US benchmark West Texas Intermediate (WTI) for April delivery was up seven cents to USD 50.88 while Brent crude for April gained 14 cents to USD 60.36 in midday trade.

WTI fell 4.66 percent and Brent tumbled 2.1 percent week-on-week last Friday, offering traders a buying opportunity.
"Prices fell off quite a bit last week so people are trying to enter positions right now thinking that they're going to go up again," said Daniel Ang, an investment analyst with Phillip Futures in Singapore.

"It's more of a speculative increase," he said.     

Ang said however that the rebound is unlikely to hold because of a global oversupply of the commodity, noting that US crude production has remained strong at above 9.2 million barrels per day.

He said a strike in US oil refineries has led to an excess of crude in the American market as less of the product is being sent to the facilities for refining.

Workers at three major US oil refineries operated with Royal Dutch Shell went on strike on Saturday in a dispute over safer working conditions, the United Steelworkers union said.     

Around 1,350 employees in three refineries and chemical plants are affected by the latest strike action, which mirrored walkouts on other sites launched earlier this month.     
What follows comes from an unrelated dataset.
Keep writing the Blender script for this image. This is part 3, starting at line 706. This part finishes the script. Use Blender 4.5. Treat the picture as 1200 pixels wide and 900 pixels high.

Crude prices lost about 60 percent of their value to about USD 40 between June and late January owing to an oversupply in world markets, a weak global economy and a strong dollar.
Prices have risen above multi-year lows on news that the number of US oil rigs in operation has fallen and energy giants are cutting back on investment, but market-watchers say volatility is likely to continue for some time.